I'm not really looking for a new husband. My experiment in marriage has not ended yet - although when I wrote my last post I fully intended it to be a comment on the current state of affairs at chez woori. Without going too much into detail (which would obviously be tilted and biased in my favour and give away too much unauthorized information about the currently less-than-illustrious Mister Lee) I can certainly say that deep culture, personality clashes and possible biochemical issues have tarnished our sweet nuptial clan/plan. Or maybe we're both just assholes.


I'm not sure. Here is how I really see it in my head: you know those old 'Choose your Own Adventure' books? The ones where you had to make a choice to, say, fight the monster or run away? Turn back home or keep walking? Talk nicely to someone or show your anger? Turn the other cheek or pluck out someone's eye? Forgive and forget or ask someone to be accountable for their actions? In those books, each action takes you to a new page where you read some more and then are eventually faced with a new set of choices, and so on and so on, until you find yourself, choiceless, at the end of the book. Either happy or sad. Dead or alive. Sometimes, if you made the 'wrong' choices, the end would come after just 6 or 7 pages.

Well that's how I feel about the past 6 years.
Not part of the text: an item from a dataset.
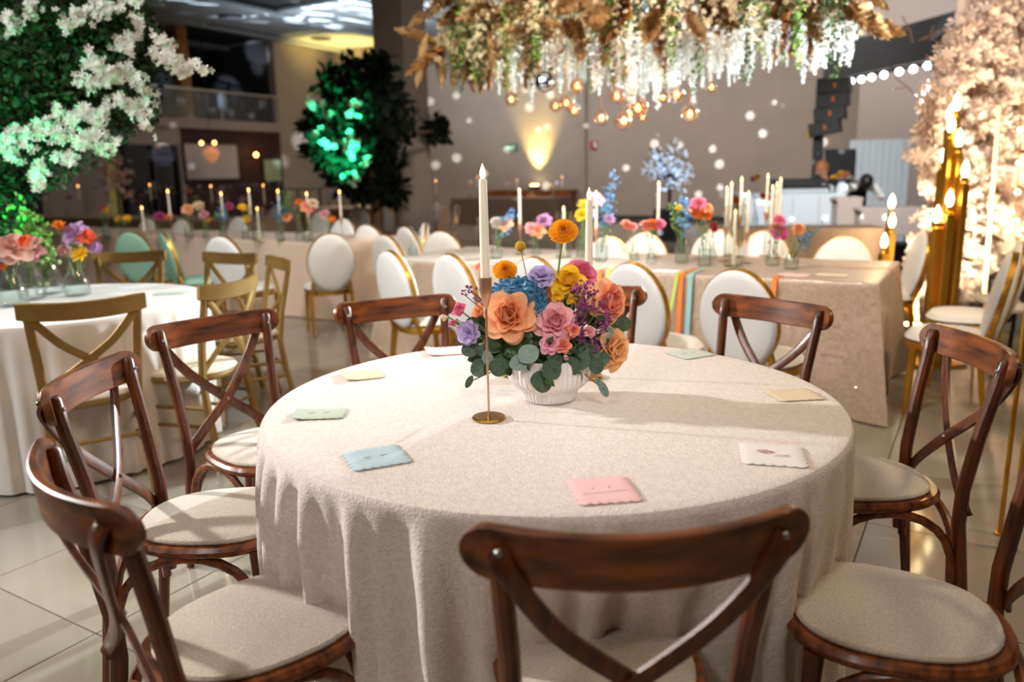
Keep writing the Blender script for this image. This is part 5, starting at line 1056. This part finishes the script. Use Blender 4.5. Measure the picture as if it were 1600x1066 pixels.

Six is such a small number but I think the illustrious Mister and I have just consistently made bad choices about how to deal with each other. We tried to make the best decisions each time a decision had to be made (be kind, fight back, defend, relent) but they were probably the wrong choices at just the wrong times. And so I think we're probably at the end of the book.

If this sounds maudlin please scroll to the end. If you'd like to know more, please keep reading.


Or something like that. Still, we aren't 100% sure about anything right now except that we love Hayden and want her to be happy. And that I feel pretty strongly that I may not make it to the 10 year mark in Korea. I have a so-called 'good job' for an EFL teacher but I feel dissatisfied in a way that I know isn't going to disappear by changing my syllabus or buying a new pair of shoes. Not that I can really afford new shoes on my 'good job' salary. That's another issue as well. Too many people/too many graduate courses/not enough money. I think that I might (with permission) just whisk Hayden away to the Middle East (or Canada or America or Hong Kong) for a year or two and make some money, teach some kids and get some perspective. Create a new paradigm or a philosophical system or something. Do my PhD. Make some small changes before deciding to add 'divorced' to my list of stunning accomplishments. Who knows.

So that's what is happening on the personal front. Things are bad but they aren't THAT bad. I still walk outside my apartment every day and think "god, those Acacia smell amazing" and "wow, look at that MOON! It's gorgeous". And sometimes the Mister and I catch ourselves laughing together at something Hayden has said or done and we forget that we hate each other. Maybe with some distance we can find more of those moments. Yes, gag me with a cliché.

That's all I have for today. I'm going to stay away from blogging about personal drama from now on and limit my posts to bitter tirades against the meat/dairy and cigarette industries, cleverly crafted snippets designed to convince you that my daughter is the cutest in the world, and more stuff about music and Korea (and perhaps even music in Korea). So there.

Werd outte! Songs for you:

MP3: Kate Nash - foundations
MP3: Caribou (fourtet remix)- melody day
MP3: Brighton MA - bet you never thought
MP3: Nina Gordon - lighter on the moon
MP3: Seabear - hands remember


* a frudent is half friend and half student. Like a centaur, but a bit different. They're usually grad students, but not always. Frudents have been causing a lot of passionate debate around here lately - and just last week I was publicly castigated for walking (long after sunset) with a male frudent. Shocking. I may blog about frudents sometime soon. Generally I'm in favour of them.